The key focus was COLLABORATION between corporations, people and the environment.

Alex Heath, Executive Vice President & Group Head, Business + Social Purpose,
Edelman saw its Purpose in its ability to enact change by the pressure from the companies’ employees and the culture of purpose to address SDG’s

Another Multinational Corporate change maker saw its goals run up against culture:
Christian Frutiger, Global Head of Public Affairs, Nestle SA see’s a shared value initiative embedded into corporate culture. “Somewhere between marketer and Corporation, it’s about people and the money. Two mutually reinforcing may help to solve a problem and doing good and being successful”
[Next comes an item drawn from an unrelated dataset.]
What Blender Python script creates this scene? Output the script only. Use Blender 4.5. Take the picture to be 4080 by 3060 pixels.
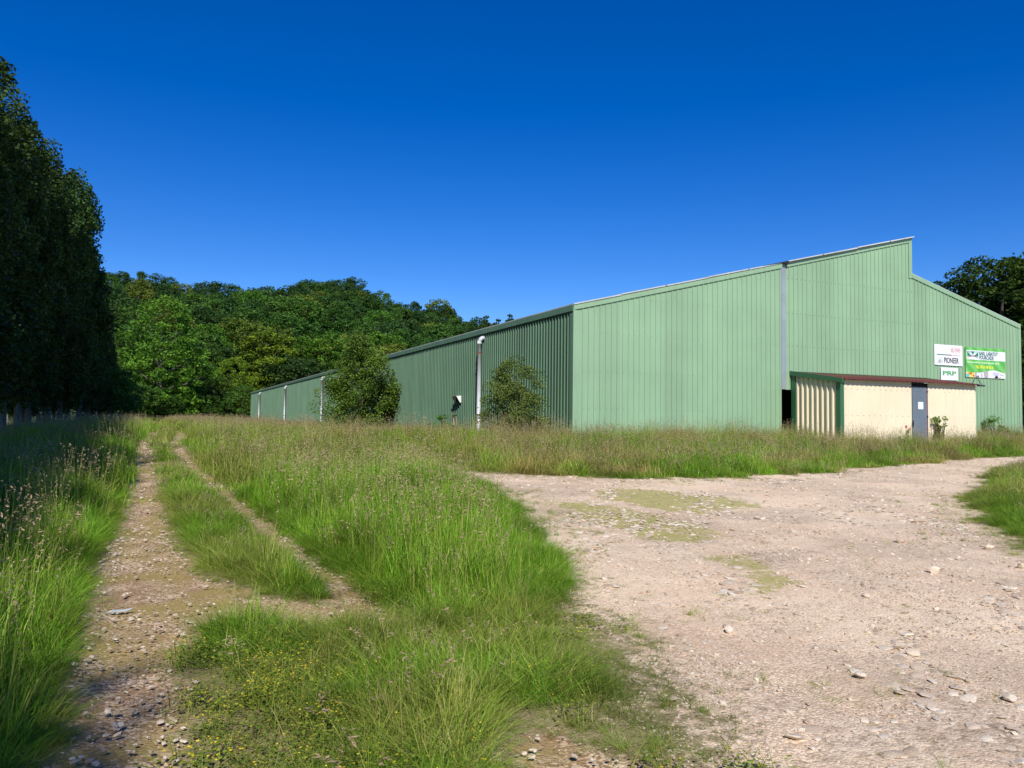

All recognized that the starting point is “DOING NO HARM.  Having no negative impact on SDG. Creating Healthy Products, creating a Global Youth Initiative to promote next generation farmers. Urgent Focus is on managing water responsibly.

The extent of corporate work and their best practices to ensure the success of the SDG’s combined with Public Relations programs to inform and inspire inter-generational collaboration with 84% young people seeing their role to make world a better place.
The WBCSD team's HLPF reports the key takeaways that are most relevant to business, built around the following themes and insights:
•    SDG progress: The need for increased ambition and accelerated action
•    The inclusion imperative
•    Continued and maturing engagement by business
•    New collaborations to realize the SDGs
•    The need to make the SDGs actionable

For all these reasons, it’s Imperative that Corporations sees their role as critical to integrating Brand with Purpose.